Text Matters (Nov 2024)
Building Liveable Futures: Dwelling as Collaborative Survival After Climate Change
Abstract
Taking a cue from Tim Ingold’s post-humanist reflection on building and dwelling as more-than-human practices, the article aims to revisit dwelling as a strategy of “collaborative survival” (Tsing) in the context of the ongoing climate emergency. Drawing on the findings of more-than-human geography and environmental (post)humanities, the article scrutinizes three examples of contemporary speculative projects at the intersection of architecture, design and performative arts that imagine different strategies of building with and for more-than-humans as a climate change adaptation strategy.

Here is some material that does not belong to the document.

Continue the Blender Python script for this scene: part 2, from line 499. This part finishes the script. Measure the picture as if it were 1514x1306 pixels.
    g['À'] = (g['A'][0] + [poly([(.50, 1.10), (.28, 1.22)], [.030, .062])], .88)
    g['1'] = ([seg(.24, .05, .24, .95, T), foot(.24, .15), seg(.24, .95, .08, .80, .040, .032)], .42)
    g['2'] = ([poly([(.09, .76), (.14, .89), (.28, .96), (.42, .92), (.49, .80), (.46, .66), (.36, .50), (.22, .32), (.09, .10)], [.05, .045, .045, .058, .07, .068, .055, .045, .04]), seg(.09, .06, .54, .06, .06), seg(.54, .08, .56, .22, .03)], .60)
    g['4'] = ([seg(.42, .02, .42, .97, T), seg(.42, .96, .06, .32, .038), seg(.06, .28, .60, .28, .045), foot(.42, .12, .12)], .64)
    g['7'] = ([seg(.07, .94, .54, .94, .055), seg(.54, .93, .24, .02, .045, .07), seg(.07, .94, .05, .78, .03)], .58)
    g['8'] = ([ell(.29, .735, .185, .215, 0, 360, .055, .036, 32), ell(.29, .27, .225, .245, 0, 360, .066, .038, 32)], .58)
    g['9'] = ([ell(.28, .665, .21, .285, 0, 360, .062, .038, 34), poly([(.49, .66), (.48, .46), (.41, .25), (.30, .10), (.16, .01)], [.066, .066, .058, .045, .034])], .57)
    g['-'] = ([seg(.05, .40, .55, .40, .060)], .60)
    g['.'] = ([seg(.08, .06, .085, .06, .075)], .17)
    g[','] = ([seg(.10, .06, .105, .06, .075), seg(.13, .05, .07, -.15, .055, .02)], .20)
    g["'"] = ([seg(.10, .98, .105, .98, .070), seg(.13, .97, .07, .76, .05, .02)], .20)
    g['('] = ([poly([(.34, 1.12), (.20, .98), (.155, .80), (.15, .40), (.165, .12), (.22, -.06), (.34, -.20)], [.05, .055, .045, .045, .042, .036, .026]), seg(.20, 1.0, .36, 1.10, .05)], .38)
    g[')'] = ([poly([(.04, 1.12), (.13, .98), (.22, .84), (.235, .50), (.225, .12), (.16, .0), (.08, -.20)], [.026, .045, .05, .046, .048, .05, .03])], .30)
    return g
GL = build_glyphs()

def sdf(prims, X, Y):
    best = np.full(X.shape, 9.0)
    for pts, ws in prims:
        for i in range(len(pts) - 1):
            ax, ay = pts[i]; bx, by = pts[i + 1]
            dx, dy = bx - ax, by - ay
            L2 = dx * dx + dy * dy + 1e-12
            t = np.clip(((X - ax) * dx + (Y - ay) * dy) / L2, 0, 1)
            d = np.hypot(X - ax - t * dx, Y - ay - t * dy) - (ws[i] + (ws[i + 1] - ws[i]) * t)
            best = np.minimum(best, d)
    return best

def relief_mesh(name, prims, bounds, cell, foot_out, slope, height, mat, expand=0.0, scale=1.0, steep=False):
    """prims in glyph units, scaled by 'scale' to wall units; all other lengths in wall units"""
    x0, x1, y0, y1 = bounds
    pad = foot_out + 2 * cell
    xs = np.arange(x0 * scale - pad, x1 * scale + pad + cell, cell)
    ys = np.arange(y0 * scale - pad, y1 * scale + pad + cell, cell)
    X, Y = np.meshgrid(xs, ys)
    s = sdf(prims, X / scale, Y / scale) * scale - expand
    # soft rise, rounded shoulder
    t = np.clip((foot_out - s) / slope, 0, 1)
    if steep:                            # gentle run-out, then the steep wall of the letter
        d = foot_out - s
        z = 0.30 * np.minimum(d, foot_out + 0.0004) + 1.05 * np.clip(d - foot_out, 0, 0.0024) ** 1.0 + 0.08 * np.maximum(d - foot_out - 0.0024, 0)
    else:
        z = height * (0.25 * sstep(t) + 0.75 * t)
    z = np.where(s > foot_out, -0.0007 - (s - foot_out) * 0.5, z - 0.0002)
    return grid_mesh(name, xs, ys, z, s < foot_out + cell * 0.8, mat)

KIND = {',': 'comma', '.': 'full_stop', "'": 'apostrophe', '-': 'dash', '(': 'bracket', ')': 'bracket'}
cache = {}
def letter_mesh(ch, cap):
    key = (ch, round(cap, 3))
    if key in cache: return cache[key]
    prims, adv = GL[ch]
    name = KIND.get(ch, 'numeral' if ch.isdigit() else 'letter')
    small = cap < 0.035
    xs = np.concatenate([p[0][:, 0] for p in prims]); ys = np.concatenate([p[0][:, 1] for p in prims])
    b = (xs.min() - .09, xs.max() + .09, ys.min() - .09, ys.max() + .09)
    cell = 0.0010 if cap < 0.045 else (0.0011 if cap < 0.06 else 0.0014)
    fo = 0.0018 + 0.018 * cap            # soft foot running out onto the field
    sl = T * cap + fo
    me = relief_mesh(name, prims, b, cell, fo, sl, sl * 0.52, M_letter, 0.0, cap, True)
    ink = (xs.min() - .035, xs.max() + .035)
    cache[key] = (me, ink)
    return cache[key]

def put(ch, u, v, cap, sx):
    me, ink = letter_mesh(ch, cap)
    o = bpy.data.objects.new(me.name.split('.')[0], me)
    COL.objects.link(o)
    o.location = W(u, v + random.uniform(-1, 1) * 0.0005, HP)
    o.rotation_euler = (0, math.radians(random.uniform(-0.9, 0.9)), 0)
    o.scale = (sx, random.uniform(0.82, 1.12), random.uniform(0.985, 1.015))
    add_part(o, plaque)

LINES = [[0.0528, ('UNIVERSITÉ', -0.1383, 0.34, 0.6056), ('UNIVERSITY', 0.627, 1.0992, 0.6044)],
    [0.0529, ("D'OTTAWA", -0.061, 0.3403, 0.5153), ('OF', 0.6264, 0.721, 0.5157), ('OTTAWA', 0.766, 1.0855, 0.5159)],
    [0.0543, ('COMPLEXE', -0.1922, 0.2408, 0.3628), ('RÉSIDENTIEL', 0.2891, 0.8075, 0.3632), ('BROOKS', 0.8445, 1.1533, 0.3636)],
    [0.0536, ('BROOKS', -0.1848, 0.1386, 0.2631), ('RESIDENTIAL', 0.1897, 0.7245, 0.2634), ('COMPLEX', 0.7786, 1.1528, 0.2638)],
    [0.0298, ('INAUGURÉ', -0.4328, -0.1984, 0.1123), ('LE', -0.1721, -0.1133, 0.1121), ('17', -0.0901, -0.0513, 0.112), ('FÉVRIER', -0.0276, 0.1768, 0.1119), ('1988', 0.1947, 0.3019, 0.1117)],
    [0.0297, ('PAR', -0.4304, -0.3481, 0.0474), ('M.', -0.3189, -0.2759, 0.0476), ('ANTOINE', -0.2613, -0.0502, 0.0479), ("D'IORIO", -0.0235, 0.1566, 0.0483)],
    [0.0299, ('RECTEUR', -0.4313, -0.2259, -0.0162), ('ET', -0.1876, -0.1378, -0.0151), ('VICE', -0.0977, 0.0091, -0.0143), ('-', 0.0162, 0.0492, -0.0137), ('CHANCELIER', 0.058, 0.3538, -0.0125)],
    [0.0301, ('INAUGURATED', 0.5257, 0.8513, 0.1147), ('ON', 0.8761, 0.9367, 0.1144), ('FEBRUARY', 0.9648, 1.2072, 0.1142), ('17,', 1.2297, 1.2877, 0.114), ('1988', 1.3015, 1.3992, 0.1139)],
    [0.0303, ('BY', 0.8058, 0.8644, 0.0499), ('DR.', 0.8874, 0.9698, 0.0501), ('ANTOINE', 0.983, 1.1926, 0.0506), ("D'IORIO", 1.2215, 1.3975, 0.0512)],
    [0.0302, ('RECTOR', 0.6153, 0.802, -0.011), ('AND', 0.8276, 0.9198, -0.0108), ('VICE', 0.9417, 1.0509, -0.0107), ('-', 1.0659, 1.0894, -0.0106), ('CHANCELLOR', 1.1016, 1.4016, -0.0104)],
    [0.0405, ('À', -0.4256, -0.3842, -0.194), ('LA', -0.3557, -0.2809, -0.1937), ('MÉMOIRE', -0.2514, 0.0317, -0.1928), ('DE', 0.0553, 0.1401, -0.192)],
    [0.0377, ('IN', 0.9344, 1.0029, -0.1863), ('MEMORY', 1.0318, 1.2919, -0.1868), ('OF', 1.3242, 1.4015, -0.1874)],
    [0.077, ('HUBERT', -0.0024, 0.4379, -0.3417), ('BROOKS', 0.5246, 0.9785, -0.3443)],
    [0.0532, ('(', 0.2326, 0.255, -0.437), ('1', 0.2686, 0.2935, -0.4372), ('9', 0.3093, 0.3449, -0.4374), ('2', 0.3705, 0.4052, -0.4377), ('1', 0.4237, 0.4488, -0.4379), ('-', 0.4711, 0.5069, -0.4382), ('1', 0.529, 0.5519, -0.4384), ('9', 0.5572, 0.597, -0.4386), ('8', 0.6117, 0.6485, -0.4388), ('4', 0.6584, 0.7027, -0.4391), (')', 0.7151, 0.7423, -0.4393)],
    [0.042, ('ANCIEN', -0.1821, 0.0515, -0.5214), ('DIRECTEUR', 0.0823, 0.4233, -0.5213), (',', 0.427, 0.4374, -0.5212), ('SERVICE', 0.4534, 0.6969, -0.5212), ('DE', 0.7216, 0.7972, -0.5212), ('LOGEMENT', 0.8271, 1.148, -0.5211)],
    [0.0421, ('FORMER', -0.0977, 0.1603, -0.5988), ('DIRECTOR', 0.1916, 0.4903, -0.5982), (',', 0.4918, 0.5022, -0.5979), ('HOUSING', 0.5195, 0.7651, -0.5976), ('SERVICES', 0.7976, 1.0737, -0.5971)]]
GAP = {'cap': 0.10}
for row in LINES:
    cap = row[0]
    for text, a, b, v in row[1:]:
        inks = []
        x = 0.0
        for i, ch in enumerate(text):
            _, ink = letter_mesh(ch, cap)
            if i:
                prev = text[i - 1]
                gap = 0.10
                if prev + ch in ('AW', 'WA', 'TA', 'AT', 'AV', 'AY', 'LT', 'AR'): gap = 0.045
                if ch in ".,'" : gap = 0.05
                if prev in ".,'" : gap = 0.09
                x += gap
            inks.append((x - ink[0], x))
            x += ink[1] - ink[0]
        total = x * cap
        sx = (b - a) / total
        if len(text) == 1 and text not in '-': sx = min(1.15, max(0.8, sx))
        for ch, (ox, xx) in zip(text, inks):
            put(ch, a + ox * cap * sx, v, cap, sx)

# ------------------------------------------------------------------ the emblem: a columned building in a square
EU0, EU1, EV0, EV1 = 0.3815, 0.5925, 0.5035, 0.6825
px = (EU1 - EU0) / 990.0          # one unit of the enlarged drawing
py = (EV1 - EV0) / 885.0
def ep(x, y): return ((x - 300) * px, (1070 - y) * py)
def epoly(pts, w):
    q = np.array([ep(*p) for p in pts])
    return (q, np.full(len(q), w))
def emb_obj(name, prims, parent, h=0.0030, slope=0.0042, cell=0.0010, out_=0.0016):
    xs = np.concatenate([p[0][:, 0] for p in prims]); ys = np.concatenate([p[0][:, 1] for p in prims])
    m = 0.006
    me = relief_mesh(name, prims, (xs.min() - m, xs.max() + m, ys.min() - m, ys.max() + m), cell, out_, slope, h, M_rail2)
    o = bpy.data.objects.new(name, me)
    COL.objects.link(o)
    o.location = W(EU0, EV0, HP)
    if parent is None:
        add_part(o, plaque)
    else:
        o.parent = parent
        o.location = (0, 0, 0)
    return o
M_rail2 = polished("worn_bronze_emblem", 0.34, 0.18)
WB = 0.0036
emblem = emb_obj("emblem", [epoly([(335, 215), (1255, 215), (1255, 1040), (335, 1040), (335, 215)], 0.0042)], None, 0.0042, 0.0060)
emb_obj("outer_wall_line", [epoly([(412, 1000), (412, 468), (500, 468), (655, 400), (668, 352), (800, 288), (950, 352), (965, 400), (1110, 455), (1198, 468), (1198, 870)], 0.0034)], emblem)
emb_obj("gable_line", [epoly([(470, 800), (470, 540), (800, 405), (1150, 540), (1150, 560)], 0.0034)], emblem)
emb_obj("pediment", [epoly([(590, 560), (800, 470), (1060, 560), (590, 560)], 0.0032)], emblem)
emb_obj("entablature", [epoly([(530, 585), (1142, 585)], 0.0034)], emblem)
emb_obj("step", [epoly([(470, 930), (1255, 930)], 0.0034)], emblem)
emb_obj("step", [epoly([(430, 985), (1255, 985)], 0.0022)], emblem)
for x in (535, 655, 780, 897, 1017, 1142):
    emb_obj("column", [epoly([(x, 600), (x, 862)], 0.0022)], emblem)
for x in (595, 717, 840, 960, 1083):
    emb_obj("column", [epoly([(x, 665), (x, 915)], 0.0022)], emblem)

Firstly, the installation Refuge for Resurgence (2021) by the Los Angeles-based design studio Superflux, a banquet table designed for humans and various species of animals, is analyzed in order to interrogate the relation between dwelling and multispecies interdependence. Secondly, the article scrutinizes the multimedia project Pending Xenophora (2020–22) by Mari Bastashevski, an architecture created with an endangered species of snail, to show more-than-human care (Puig de la Bellacasa) as key to surviving climate change. Finally, the article looks into the project The Anthropocene Museum (2020–ongoing) by the Kenyan collective Cave_bureau to unravel decolonial aspects of dwelling as collaborative survival.